Old Fruit: Researchers in the Middle East have discovered that people 11,400 years ago were planting fig trees, the earliest known planted crops.
It’s that time of early summer to dig out the packets of seeds, dig in the dirt a little bit and get that garden ready.

And this week researchers have found new evidence for what may be the oldest cultivated crop known to be grown by man.

Digging in ruins near Jericho on the West Bank, researchers have found the remains of figs that they believe are the first intentionally planted crops by man. According to dating sciences applied by the researchers, the figs were grown about 11,400 years ago. That’s about 1,000 years earlier than the previously believed-to-be earliest crops of wheat, barley and chickpeas.

What the researchers found were nine small figs in the ruins of a building. They were charred, which preserved them in a condition that allowed them to be analyzed using dating methods. The date of the fire was able to be determined by carbon-dating the remains of the fire.
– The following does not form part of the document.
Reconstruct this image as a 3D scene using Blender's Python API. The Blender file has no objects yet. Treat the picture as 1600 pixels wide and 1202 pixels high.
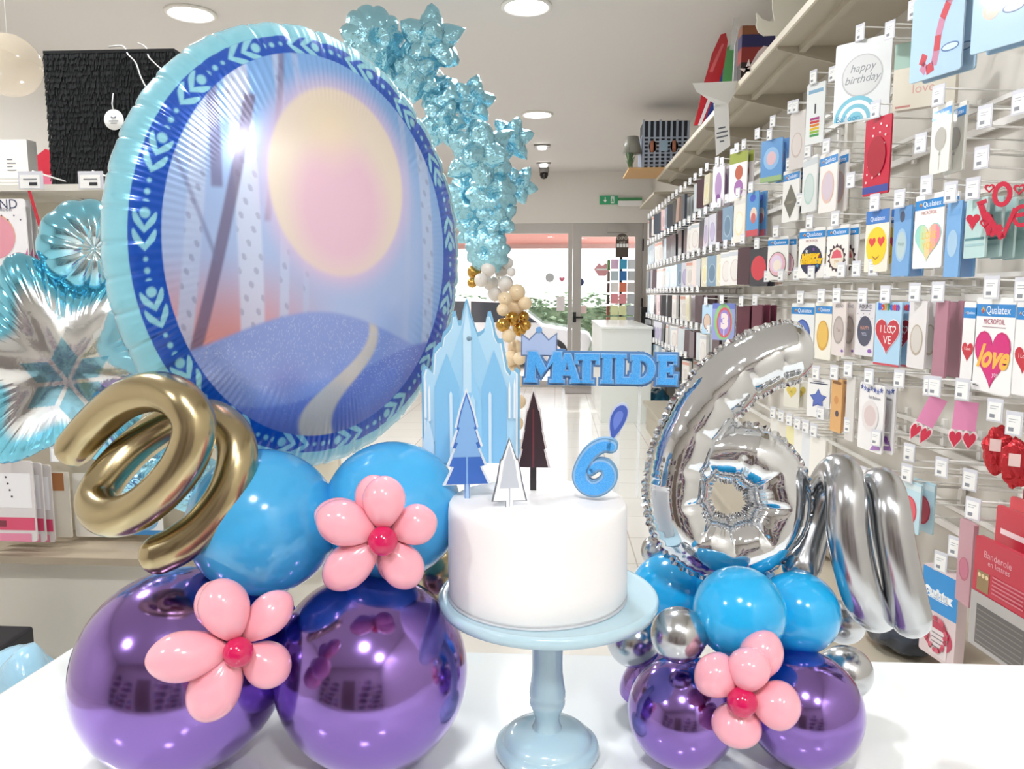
import bpy, bmesh, math, random
import numpy as np
from mathutils import Vector, Matrix, noise
random.seed(7)
sc = bpy.context.scene
COL = sc.collection
R = math.radians

# ------------------------------------------------------------------ camera, world, lights, exposure
F = 1200.0
PITCH = math.atan(141/1200); YAW = math.atan(68/1208)
cam_d = bpy.data.cameras.new('camera'); cam = bpy.data.objects.new('camera', cam_d); COL.objects.link(cam)
cam_d.sensor_width = 36; cam_d.lens = 36*F/1600; cam_d.clip_start = 0.02
CAM = Vector((0, 0, 1.45)); cam.location = CAM
cam.rotation_euler = (math.pi/2-PITCH, 0, YAW)
sc.camera = cam
M3 = cam.rotation_euler.to_matrix()
RT, UP, FW = M3 @ Vector((1,0,0)), M3 @ Vector((0,1,0)), M3 @ Vector((0,0,-1))

w = bpy.data.worlds.new('world'); sc.world = w; w.use_nodes = True
bg = w.node_tree.nodes['Background']; bg.inputs[0].default_value = (0.93, 0.97, 1.0, 1); bg.inputs[1].default_value = 4.5
sc.view_settings.view_transform = 'Standard'; sc.view_settings.look = 'None'
sc.view_settings.exposure = 0.12; sc.view_settings.gamma = 1.0; sc.view_settings.use_curve_mapping = False

sun_d = bpy.data.lights.new('sun', 'SUN'); sun_d.energy = 4.0; sun_d.angle = R(2); sun_d.color = (1, .96, .9)
sun = bpy.data.objects.new('sun', sun_d); COL.objects.link(sun); sun.rotation_euler = (R(50), 0, R(200))
LAMP_W = 34.0
LAMP_SPOTS = [(-2.42, -0.9), (-0.2, -0.9), (-2.42, 2.15), (-0.2, 2.15), (-2.42, 5.2), (-0.2, 5.2), (-2.42, 8.2), (-0.2, 8.2), (0.9, -1.6)]

def ray(px, py): return FW + RT*((px-800)/F) + UP*((601-py)/F)
def at(px, py, d): return CAM + ray(px, py)*d
def onx(px, py, X): r = ray(px, py); return CAM + r*((X-CAM.x)/r.x)
def ony(px, py, Y): r = ray(px, py); return CAM + r*((Y-CAM.y)/r.y)
def onz(px, py, Z): r = ray(px, py); return CAM + r*((Z-CAM.z)/r.z)
def depth(p): return (p-CAM).dot(FW)

# ------------------------------------------------------------------ materials
def lin(h):
    if isinstance(h, str):
        h = h.lstrip('#'); c = [int(h[i:i+2], 16)/255 for i in (0, 2, 4)]
        return tuple((x/12.92 if x <= .04045 else ((x+.055)/1.055)**2.4) for x in c)
    return tuple(h)
_mats = {}
def mat(name, col=(.8,.8,.8), rough=.5, metal=0., coat=0., spec=.5, emit=None, estr=0., alpha=1., trans=0., bump=None, noise_col=None, attr=None, sheen=0., sss=0.):
    if name in _mats: return _mats[name]
    m = bpy.data.materials.new(name); m.use_nodes = True; _mats[name] = m
    nt = m.node_tree; b = nt.nodes['Principled BSDF']
    c = lin(col); b.inputs['Base Color'].default_value = (*c, 1); m.diffuse_color = (*c, 1)
    b.inputs['Roughness'].default_value = rough; b.inputs['Metallic'].default_value = metal
    b.inputs['Coat Weight'].default_value = coat; b.inputs['Coat Roughness'].default_value = .06
    b.inputs['Specular IOR Level'].default_value = spec
    b.inputs['Alpha'].default_value = alpha; b.inputs['Transmission Weight'].default_value = trans
    if sss: b.inputs['Subsurface Weight'].default_value = sss; b.inputs['Subsurface Radius'].default_value = (.01,.006,.005)
    if emit: b.inputs['Emission Color'].default_value = (*lin(emit), 1); b.inputs['Emission Strength'].default_value = estr
    tc = nt.nodes.new('ShaderNodeTexCoord')
    if noise_col:                      # (second colour, scale, detail)
        n = nt.nodes.new('ShaderNodeTexNoise'); n.inputs['Scale'].default_value = noise_col[1]; n.inputs['Detail'].default_value = noise_col[2]
        nt.links.new(tc.outputs['Object'], n.inputs['Vector'])
        r_ = nt.nodes.new('ShaderNodeValToRGB'); r_.color_ramp.elements[0].position = .35; r_.color_ramp.elements[1].position = .65
        r_.color_ramp.elements[0].color = (*c, 1); r_.color_ramp.elements[1].color = (*lin(noise_col[0]), 1)
        nt.links.new(n.outputs['Fac'], r_.inputs[0]); nt.links.new(r_.outputs[0], b.inputs['Base Color'])
    if attr:
        a = nt.nodes.new('ShaderNodeAttribute'); a.attribute_name = attr
        nt.links.new(a.outputs['Color'], b.inputs['Base Color'])
    if bump:                           # (scale, strength, distance)
        n = nt.nodes.new('ShaderNodeTexNoise'); n.inputs['Scale'].default_value = bump[0]; n.inputs['Detail'].default_value = 4
        nt.links.new(tc.outputs['Object'], n.inputs['Vector'])
        bp = nt.nodes.new('ShaderNodeBump'); bp.inputs['Strength'].default_value = bump[1]; bp.inputs['Distance'].default_value = bump[2]
        nt.links.new(n.outputs['Fac'], bp.inputs['Height']); nt.links.new(bp.outputs[0], b.inputs['Normal'])
    return m
def flat(h, rough=.5, coat=0.): return mat('print '+h, h, rough, coat=coat)

# ------------------------------------------------------------------ mesh builder
class MB:
    def __init__(s): s.v=[]; s.f=[]; s.mi=[]; s.sm=[]; s.mats=[]
    def slot(s, m):
        if m not in s.mats: s.mats.append(m)
        return s.mats.index(m)
    def add(s, vs, fs, m, smooth=False, M=None):
        o = len(s.v); k = s.slot(m)
        for p in vs:
            p = Vector(p); s.v.append(M @ p if M else p)
        for f in fs: s.f.append([i+o for i in f]); s.mi.append(k); s.sm.append(smooth)
        return s
    def box(s, lo, hi, m, M=None):
        (a,b,c),(d,e,f) = lo, hi
        vs=[(a,b,c),(d,b,c),(d,e,c),(a,e,c),(a,b,f),(d,b,f),(d,e,f),(a,e,f)]
        return s.add(vs, [(0,3,2,1),(4,5,6,7),(0,1,5,4),(1,2,6,5),(2,3,7,6),(3,0,4,7)], m, False, M)
    def cbox(s, c, size, m, M=None):
        return s.box([c[i]-size[i]/2 for i in range(3)], [c[i]+size[i]/2 for i in range(3)], m, M)
    def prism(s, pts, y0, y1, m, M=None):      # outline in (x, z), extruded along y; y0 is the front (towards -y)
        n = len(pts)
        ar = sum(pts[i][0]*pts[(i+1)%n][1]-pts[(i+1)%n][0]*pts[i][1] for i in range(n))
        if ar < 0: pts = pts[::-1]
        vs = [(x,y0,z) for x,z in pts]+[(x,y1,z) for x,z in pts]
        fs = [list(range(n)), list(range(2*n-1, n-1, -1))]+[(i, i+n, (i+1)%n+n, (i+1)%n) for i in range(n)]
        return s.add(vs, fs, m, False, M)
    def face(s, pts, y, m, M=None):            # flat print in (x, z) at depth y, facing -y
        n = len(pts)
        ar = sum(pts[i][0]*pts[(i+1)%n][1]-pts[(i+1)%n][0]*pts[i][1] for i in range(n))
        if ar < 0: pts = pts[::-1]
        return s.add([(x,y,z) for x,z in pts], [list(range(n))], m, False, M)
    def lathe(s, prof, m, n=48, M=None, smooth=True, wob=None, caps=True):   # prof: (r, z)
        vs=[]; fs=[]
        for j,(r,z) in enumerate(prof):
            for i in range(n):
                t=2*math.pi*i/n; rr = r*(wob(t,j) if wob else 1)
                vs.append((rr*math.cos(t), rr*math.sin(t), z))
        for j in range(len(prof)-1):
            for i in range(n):
                a=j*n+i; b=j*n+(i+1)%n; fs.append((a,b,b+n,a+n))
        if caps and prof[0][0]>1e-6: fs.append(list(range(n-1,-1,-1)))
        if caps and prof[-1][0]>1e-6: fs.append([(len(prof)-1)*n+i for i in range(n)])
        return s.add(vs, fs, m, smooth, M)
    def tube(s, path, r, m, n=8, caps=True, M=None, rad=None):    # rad(i, angle) overrides r
        P=[Vector(p) for p in path]; vs=[]; fs=[]
        T=[]
        for i in range(len(P)):
            t=(P[min(i+1,len(P)-1)]-P[max(i-1,0)]); T.append(t.normalized() if t.length>1e-9 else Vector((0,0,1)))
        u = T[0].orthogonal().normalized()
        for i in range(len(P)):
            u = (u - T[i]*u.dot(T[i])).normalized(); w_ = T[i].cross(u)
            for k in range(n):
                a=2*math.pi*k/n; rr = rad(i,u*math.cos(a)+w_*math.sin(a)) if rad else (r[i] if isinstance(r,(list,tuple)) else r)
                vs.append(P[i]+(u*math.cos(a)+w_*math.sin(a))*rr)
        for i in range(len(P)-1):
            for k in range(n):
                a=i*n+k; b=i*n+(k+1)%n; fs.append((a,b,b+n,a+n))
        if caps: fs.append(list(range(n-1,-1,-1))); fs.append([(len(P)-1)*n+k for k in range(n)])
        return s.add(vs, fs, m, True, M)
    def text(s, string, size, m, M=None, thick=0., align='CENTER', shear=0., bold=0.):
        cu = bpy.data.curves.new('t','FONT'); cu.body=string; cu.size=size; cu.align_x=align; cu.align_y='CENTER'; cu.extrude=thick/2; cu.shear=shear; cu.resolution_u=3; cu.offset=bold
        o = bpy.data.objects.new('t',cu); me = bpy.data.meshes.new_from_object(o)
        RX = Matrix.Rotation(math.pi/2,4,'X')
        s.add([RX @ v.co for v in me.vertices], [list(p.vertices) for p in me.polygons], m, False, M)
        bpy.data.objects.remove(o); bpy.data.curves.remove(cu); bpy.data.meshes.remove(me)
        return s
    def mesh(s, name):
        me = bpy.data.meshes.new(name); me.from_pydata([tuple(v) for v in s.v], [], s.f)
        for m in s.mats: me.materials.append(m)
        me.polygons.foreach_set('material_index', s.mi); me.polygons.foreach_set('use_smooth', s.sm); me.update()
        return me
    def build(s, name, parent=None, loc=None, M=None):
        o = bpy.data.objects.new(name, s.mesh(name)); COL.objects.link(o)
        if parent: o.parent = parent
        if M is not None: o.matrix_world = M if not parent else M
        elif loc is not None: o.location = loc
        return o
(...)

It’s a bit of a twisting road to figuring out how people of that era could plant the figs. The figs themselves were sterile, not allowing for them to produce seeds that could grow new fig trees. That led researchers to figure out that people were planting stems of tree shoots into the ground to create new fig trees. This process would make fig trees to become domesticated before other fruit-bearer such as grapes, olives or other fruit plants.

The findings of the researchers were published this week in the journal Science.

There was no evidence that earlier man used the newly farmed figs to make fig newton cookies.